▸ **STATED EXERCISE**: Copy the lines of the data below exactly, starting at the first and stopping after the line that contains "COL = SC.collection"; include no pictures.

Scenes as source code:
------------------------

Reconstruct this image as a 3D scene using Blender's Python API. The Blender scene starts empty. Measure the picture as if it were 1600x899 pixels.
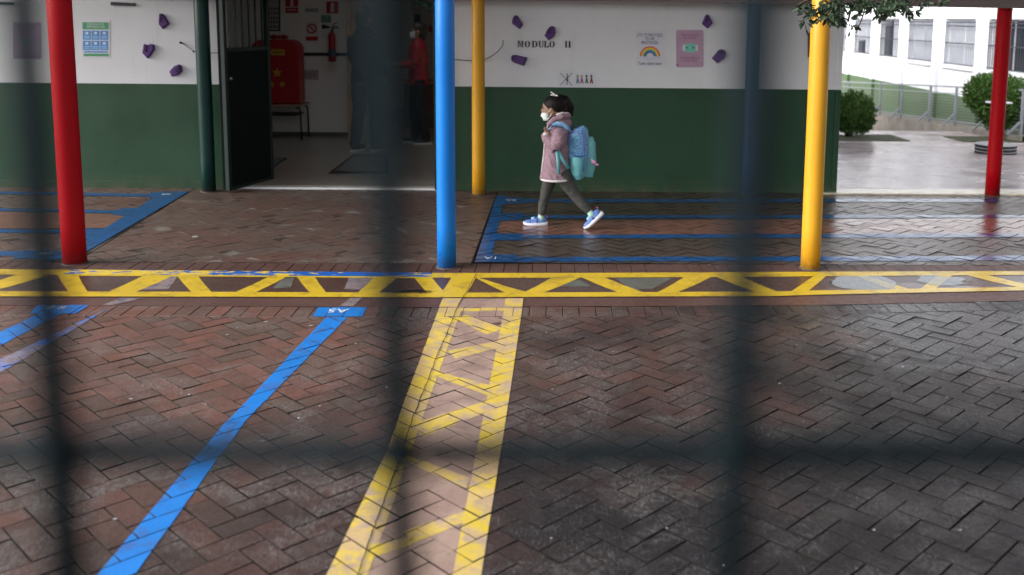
import bpy, bmesh, math, random
import numpy as np
from mathutils import Vector, Matrix, noise

random.seed(7)
PI = math.pi
SC = bpy.context.scene
COL = SC.collection

# ------------------------------------------------------------------ camera
CAM_H = 1.75
F, PX, PY = 1549.2, 889.1, 241.6
PITCH, YAW, ROLL = 0.13882, -0.01432, 0.009598
def _axes():
    cy, sy, cp, sp = math.cos(YAW), math.sin(YAW), math.cos(PITCH), math.sin(PITCH)
    fwd = Vector((-sy * cp, cy * cp, -sp)); right = Vector((cy, sy, 0)); down = fwd.cross(right)
    c, s = math.cos(ROLL), math.sin(ROLL)
    return c * right - s * down, s * right + c * down, fwd
AR, AD, AF = _axes()
cam_data = bpy.data.cameras.new('camera')
cam = bpy.data.objects.new('camera', cam_data); COL.objects.link(cam)
m = Matrix((AR, -AD, -AF)).transposed().to_4x4(); m.translation = Vector((0, 0, CAM_H))
cam.matrix_world = m
cam_data.sensor_width = 36
cam_data.lens = F / 1600 * 36
cam_data.shift_x = (800 - PX) / 1600
cam_data.shift_y = (PY - 449.5) / 1600
cam_data.clip_start = 0.02; cam_data.clip_end = 500
cam_data.dof.use_dof = True
cam_data.dof.focus_distance = 6.4
cam_data.dof.aperture_fstop = 2.15
SC.camera = cam

# ------------------------------------------------------------------ light
SUN_EL, SUN_AZ = math.radians(30), math.radians(256)     # azimuth measured clockwise from +Y
SC.world = bpy.data.worlds.new('World'); SC.world.use_nodes = True
wt = SC.world.node_tree; wt.nodes.clear()
w_out = wt.nodes.new('ShaderNodeOutputWorld'); w_bg = wt.nodes.new('ShaderNodeBackground')
w_sky = wt.nodes.new('ShaderNodeTexSky'); w_sky.sky_type = 'NISHITA'; w_sky.sun_disc = False
w_sky.sun_elevation = SUN_EL; w_sky.sun_rotation = SUN_AZ
w_sky.air_density = 1.0; w_sky.dust_density = 4.0; w_sky.ozone_density = 1.0
w_hs = wt.nodes.new('ShaderNodeHueSaturation'); w_hs.inputs['Saturation'].default_value = 0.22
w_bg.inputs['Strength'].default_value = 0.13
wt.links.new(w_sky.outputs[0], w_hs.inputs['Color']); wt.links.new(w_hs.outputs[0], w_bg.inputs['Color'])
wt.links.new(w_bg.outputs[0], w_out.inputs['Surface'])
sun_d = bpy.data.lights.new('sun', 'SUN'); sun_d.energy = 1.5; sun_d.angle = math.radians(50)
sun_d.color = (1.0, 0.97, 0.93)
sun = bpy.data.objects.new('sun', sun_d); COL.objects.link(sun)
sdir = Vector((math.sin(SUN_AZ) * math.cos(SUN_EL), math.cos(SUN_AZ) * math.cos(SUN_EL), math.sin(SUN_EL)))
sun.rotation_euler = sdir.to_track_quat('Z', 'Y').to_euler()
SC.view_settings.view_transform = 'Standard'; SC.view_settings.look = 'None'
SC.view_settings.gamma = 1.0; SC.view_settings.use_curve_mapping = False
SC.view_settings.exposure = 1.2

# ------------------------------------------------------------------ helpers
def ray(px, py):
    return AR * ((px - PX) / F) + AD * ((py - PY) / F) + AF
def G(px, py, z=0.0):
    """point of the level z seen at a photo pixel"""
    d = ray(px, py); t = (z - CAM_H) / d.z
    return Vector((0, 0, CAM_H)) + d * t
def V(px, py, Y):
    """point of the upright plane at distance Y seen at a photo pixel"""
    d = ray(px, py); t = Y / d.y
    return Vector((0, 0, CAM_H)) + d * t

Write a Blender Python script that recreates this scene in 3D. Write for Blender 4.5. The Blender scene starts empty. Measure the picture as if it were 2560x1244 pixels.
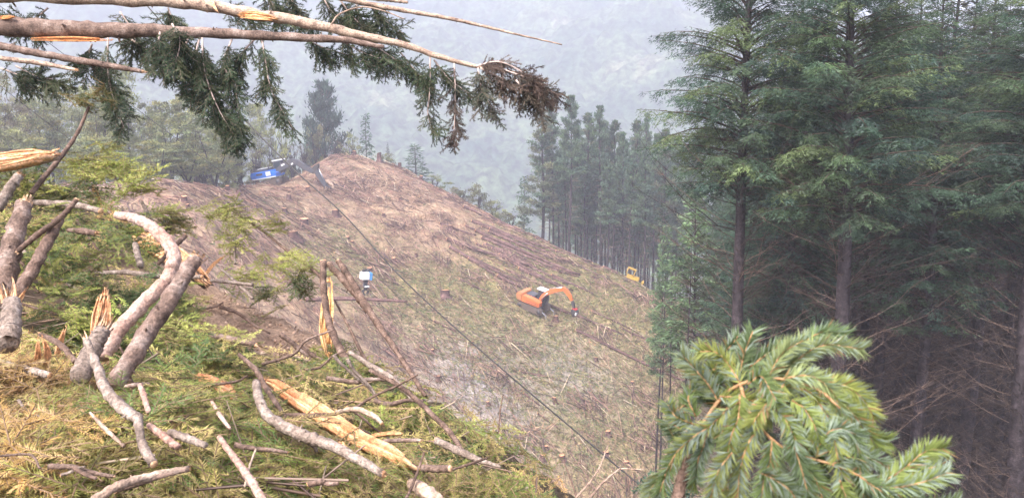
import bpy, bmesh, math, random
import numpy as np
from mathutils import Vector, Matrix

R = math.radians
rng = np.random.default_rng(7)
random.seed(7)
sc = bpy.context.scene
C = sc.collection

# ------------------------------------------------------------------ camera
F = 2009.0                      # focal length in pixels of the 2560 px wide photograph
PITCH = R(8.0)
cam_d = bpy.data.cameras.new('camera')
cam_d.sensor_width = 36.0
cam_d.lens = 36.0 * F / 2560.0
cam_d.clip_start = 0.05
cam_d.clip_end = 5000
cam_d.dof.use_dof = True
cam_d.dof.focus_distance = 25.0
cam_d.dof.aperture_fstop = 15.0
cam = bpy.data.objects.new('camera', cam_d)
C.objects.link(cam)
cam.rotation_euler = (R(90) - PITCH, 0, 0)
sc.camera = cam

# ------------------------------------------------------------------ sky, sun, exposure
SUN_EL, SUN_AZ = R(52), R(215)      # azimuth clockwise from +Y: high, behind the camera and a little left
w = bpy.data.worlds.new('World'); sc.world = w; w.use_nodes = True
nt = w.node_tree; nt.nodes.clear()
sky = nt.nodes.new('ShaderNodeTexSky'); sky.sky_type = 'NISHITA'; sky.sun_disc = False
sky.sun_elevation = SUN_EL; sky.sun_rotation = SUN_AZ
sky.air_density = 1.0; sky.dust_density = 4.0; sky.ozone_density = 1.5
hsv = nt.nodes.new('ShaderNodeHueSaturation'); hsv.inputs['Saturation'].default_value = 0.5
bg = nt.nodes.new('ShaderNodeBackground'); bg.inputs['Strength'].default_value = 0.15
wo = nt.nodes.new('ShaderNodeOutputWorld')
tint = nt.nodes.new('ShaderNodeMix'); tint.data_type = 'RGBA'; tint.blend_type = 'MULTIPLY'; tint.inputs[0].default_value = 1.0
tint.inputs[7].default_value = (1.0, 0.975, 1.035, 1)       # cool even cloud cover
nt.links.new(sky.outputs[0], hsv.inputs['Color']); nt.links.new(hsv.outputs[0], tint.inputs[6]); nt.links.new(tint.outputs[2], bg.inputs['Color'])
nt.links.new(bg.outputs[0], wo.inputs['Surface'])
sun_d = bpy.data.lights.new('sun', 'SUN'); sun_d.energy = 1.5; sun_d.angle = R(14); sun_d.color = (1.0, 0.95, 0.88)
sun = bpy.data.objects.new('sun', sun_d); C.objects.link(sun)
sdir = Vector((math.sin(SUN_AZ) * math.cos(SUN_EL), math.cos(SUN_AZ) * math.cos(SUN_EL), math.sin(SUN_EL)))
sun.rotation_euler = sdir.to_track_quat('Z', 'Y').to_euler()

sc.view_settings.view_transform = 'Standard'; sc.view_settings.look = 'None'
sc.view_settings.gamma = 1.0; sc.view_settings.use_curve_mapping = False
sc.view_settings.exposure = 1.85
sc.render.engine = 'CYCLES'
cy = sc.cycles
cy.use_denoising = True
cy.max_bounces = 8; cy.diffuse_bounces = 4; cy.glossy_bounces = 2; cy.transmission_bounces = 4
cy.volume_bounces = 2; cy.transparent_max_bounces = 4
cy.sample_clamp_indirect = 6.0
cy.caustics_reflective = False; cy.caustics_refractive = False

# ------------------------------------------------------------------ helpers
FWD = np.array([0, math.cos(PITCH), -math.sin(PITCH)])
UP = np.array([0, math.sin(PITCH), math.cos(PITCH)])
RT = np.array([1.0, 0, 0])

def ray(px, py):
    return FWD + RT * ((px - 1280.0) / F) - UP * ((py - 622.0) / F)

def P(px, py, d):
    return ray(px, py) * d

def unit(v):
    v = np.asarray(v, float)
    n = np.linalg.norm(v, axis=-1, keepdims=True)
    return v / np.maximum(n, 1e-9)

def hash2(ix, iy, s):
    h = (ix.astype(np.int64) * 374761393 + iy.astype(np.int64) * 668265263 + s * 69069 + 1013904223) & 0xffffffff
    h = ((h ^ (h >> 13)) * 1274126177) & 0xffffffff
    h = h ^ (h >> 16)
    return (h & 0xffffff) / float(0xffffff)

def vn(x, y, s=0):
    x = np.asarray(x, float); y = np.asarray(y, float)
    ix = np.floor(x); iy = np.floor(y); fx = x - ix; fy = y - iy
    fx = fx * fx * (3 - 2 * fx); fy = fy * fy * (3 - 2 * fy)
    a = hash2(ix, iy, s); b = hash2(ix + 1, iy, s); c = hash2(ix, iy + 1, s); d = hash2(ix + 1, iy + 1, s)
    return (a * (1 - fx) + b * fx) * (1 - fy) + (c * (1 - fx) + d * fx) * fy

def fbm(x, y, s=0, o=4):
    r = 0; a = 0.5; f = 1.0
    for i in range(o):
        r = r + a * vn(x * f + 17.3 * i, y * f - 9.1 * i, s + i); a *= 0.5; f *= 2.03
    return r / (1 - 0.5 ** o)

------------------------

▸ **SOLUTION TO THIS PROBLEM**:
Reconstruct this image as a 3D scene using Blender's Python API. The Blender scene starts empty. Measure the picture as if it were 1600x899 pixels.
import bpy, bmesh, math, random
import numpy as np
from mathutils import Vector, Matrix, noise

random.seed(7)
PI = math.pi
SC = bpy.context.scene
COL = SC.collection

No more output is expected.